VAPOR TRANSPORT IN POLYMERIC MEMBRANES - DESIGN AND DEVELOPMENT OF A SEMIPERMEABLE BARRIER FABRIC

The diffusion of selected organophosphorous vapors, carbon tetrachloride vapor and oxygen through polymeric membranes and composite fabrics was studied. The organophosphorous compounds employed were dimethyl methyl phosphonate and 2,2-dichlorovinyl methyl phosphate. Polyethylene teraphthalate (PET), polyvinyl chloride (PVC), cellulose acetate and polytetrafluoroethylene (PTFE) membranes were used. Composite fabrics included an active carbon impregnated polyurethane foam fabric, bi-membrane composites of PET and PVC and bi-membranes with an encapsulated active carbon layer. Diffusion parameters were evaluated by breakthrough time, diffusion rate and diffusion coefficients. Diffusion properties were measured using flame ionization and thermal conductivity detectors with a gas chromatograph.; Oxygen diffusion rates and coefficients did not vary significantly among the membranes and composites tested. Breakthrough times for the organophosphorous and carbon tetrachloride vapors varied greatly. Additions of a second membrane and a carbon layer for the membrane composites were observed to at least double the measured breakthrough times. Diffusion rates were affected more by vapor pressure than by the construction of the barrier. Diffusion coefficients were significantly reduced by composite construction. Membrane bilayer composites reduced the calculated diffusion coefficients by as much as an order of magnitude.; Vapor absorption by single membranes and the polyurethane foam fabric was measured using a static gravimetric technique and was evaluated in terms of a change in weight with time.

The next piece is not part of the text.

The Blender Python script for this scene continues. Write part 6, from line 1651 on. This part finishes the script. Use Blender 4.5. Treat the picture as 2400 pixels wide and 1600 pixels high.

It was determined that PET membranes had the greatest sorption capacity per unit volume ranging from 0.576 to 17.77 mg/cm('2)/cm('3). The low values obtained for the polyurethane foam, in the range of 0.068 to 1.513 mg/cm('2)/cm('3), were attributed to water poisoning of the active carbon which provided the absorption system for the fabric.; Membrane stability to vapor exposure was evaluated by effect on tensile properties, surface degradation and decrease in percent crystallinity. Thermal analysis indicated significant, greater than 70 percent, reduction in crystallinity for PET after vapor exposure. Scanning electron micrographs did not show any detectable surface effects.